Psychological harm such as anxiety, stress and depression can be caused by the demands of the work such as:

  • workload
  • challenging client behaviour
  • bullying
  • organisational change
  • lack of control over the work.

PCBUs need to think about how their workers’ health and safety (including volunteer workers) could be put at risk while doing their work and do what is reasonably practicable to eliminate or minimise the risk.

What are the duties of volunteer officers, volunteer workers and other volunteers?

Duty of volunteer officers

Officers of a PCBU, including officers who are volunteers, have a duty to exercise due diligence to ensure that the PCBU complies with its duties and obligations under HSWA. They are only required to exercise the care, diligence, and skill that a reasonable officer would exercise, taking into account the nature of the business or undertaking and their position and responsibilities.

In exercising due diligence, officers must take reasonable steps to:

  • know about work health and safety matters and keep up-to-date
  • gain an understanding of the operations of the PCBU and the hazards and risks generally associated with those operations
  • ensure the PCBU has appropriate resources and processes to eliminate or minimise those risks and uses those resources and processes
  • ensure the PCBU has appropriate processes for receiving information about incidents, hazards and risks, and for responding to that information
  • ensure the PCBU has processes for complying with any duty under HSWA, and that these are implemented
  • verify that these resources and processes are in place and being used.

While volunteer officers have this due diligence duty they cannot be prosecuted under HSWA for failing to meet it.

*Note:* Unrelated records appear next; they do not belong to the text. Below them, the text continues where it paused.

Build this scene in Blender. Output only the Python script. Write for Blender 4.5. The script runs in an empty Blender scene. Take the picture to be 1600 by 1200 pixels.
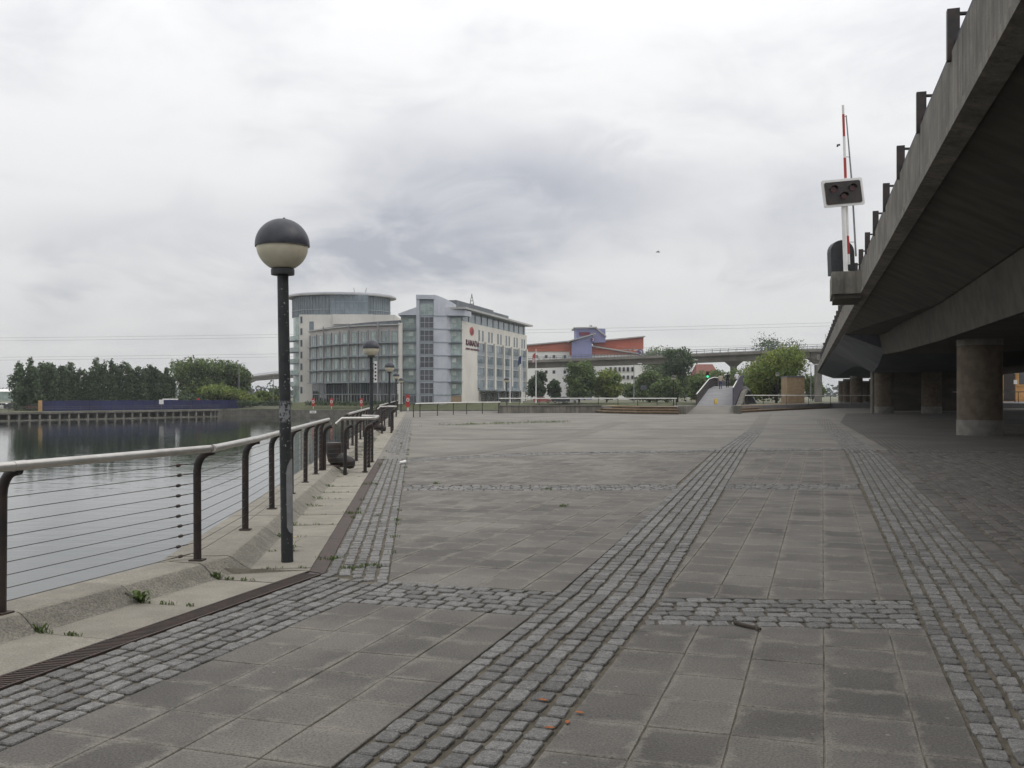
import bpy, math, random
import numpy as np
from mathutils import Vector, Matrix

SC = bpy.context.scene
COL = SC.collection
rnd = random.Random(7)

# ------------------------------------------------------------------ camera, sky, sun, exposure
cam_d = bpy.data.cameras.new('camera')
cam = bpy.data.objects.new('camera', cam_d)
COL.objects.link(cam)
cam.location = (0, 0, 1.6)
cam.rotation_euler = (math.radians(90), 0, 0)
cam_d.sensor_width = 36
cam_d.lens = 33.75
cam_d.shift_y = 18 / 1600
cam_d.clip_end = 6000
SC.camera = cam

SUN_EL, SUN_AZ = math.radians(52), math.radians(102)      # azimuth clockwise from +Y
w = bpy.data.worlds.new('World')
SC.world = w
w.use_nodes = True
nt = w.node_tree
nt.nodes.clear()


def N(tree, typ, **kw):
    n = tree.nodes.new(typ)
    for k, v in kw.items():
        if k == 'inp':
            for i, val in v.items():
                n.inputs[i].default_value = val
        else:
            setattr(n, k, v)
    return n


def M(tree, op, a, b=None, c=None, clamp=False):
    n = tree.nodes.new('ShaderNodeMath')
    n.operation = op
    n.use_clamp = clamp
    for i, v in enumerate((a, b, c)):
        if v is None:
            continue
        if isinstance(v, (int, float)):
            n.inputs[i].default_value = v
        else:
            tree.links.new(v, n.inputs[i])
    return n.outputs[0]


def MIX(tree, fac, a, b, blend='MIX'):
    n = tree.nodes.new('ShaderNodeMix')
    n.data_type = 'RGBA'
    n.blend_type = blend
    for i, v in ((0, fac), (6, a), (7, b)):
        if isinstance(v, (int, float)):
            n.inputs[i].default_value = v
        elif isinstance(v, tuple):
            n.inputs[i].default_value = (*v, 1)
        else:
            tree.links.new(v, n.inputs[i])
    return n.outputs[2]


def SMOOTH(tree, v, lo, hi, a=0.0, b=1.0):
    n = N(tree, 'ShaderNodeMapRange', interpolation_type='SMOOTHSTEP')
    tree.links.new(v, n.inputs[0])
    for i, x in ((1, lo), (2, hi), (3, a), (4, b)):
        n.inputs[i].default_value = x
    return n.outputs[0]


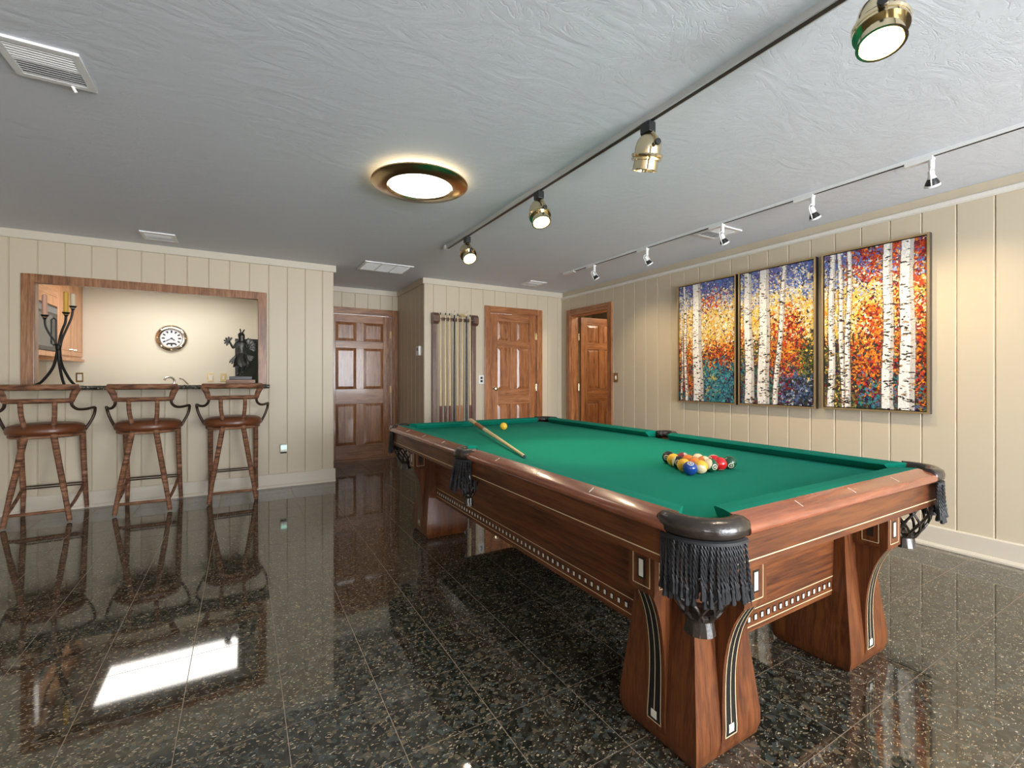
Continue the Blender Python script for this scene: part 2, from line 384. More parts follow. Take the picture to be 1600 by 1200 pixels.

Duties of volunteer workers

Volunteer workers have the same duties as other workers.

These are to:

  • take reasonable care of their own health and safety
  • take reasonable care that their acts or omissions do not adversely affect the health and safety of others
  • comply, so far as they are reasonably able, with any reasonable instruction that is given to them by the PCBU to allow the PCBU to comply with HSWA and related regulations
  • cooperate with any reasonable policy or procedure of the PCBU relating to health or safety at the workplace that has been notified to workers.

Duties of other volunteers

Volunteers who are not volunteer workers have the same duties that all other persons have at a workplace.

These are to:

  • take reasonable care for their own health and safety
  • take reasonable care that their acts or omissions do not adversely affected the health and safety of others
  • comply, so far as they are reasonably able, with any reasonable instruction that is given to them by the PCBU to allow the PCBU to comply with HSWA and related regulations.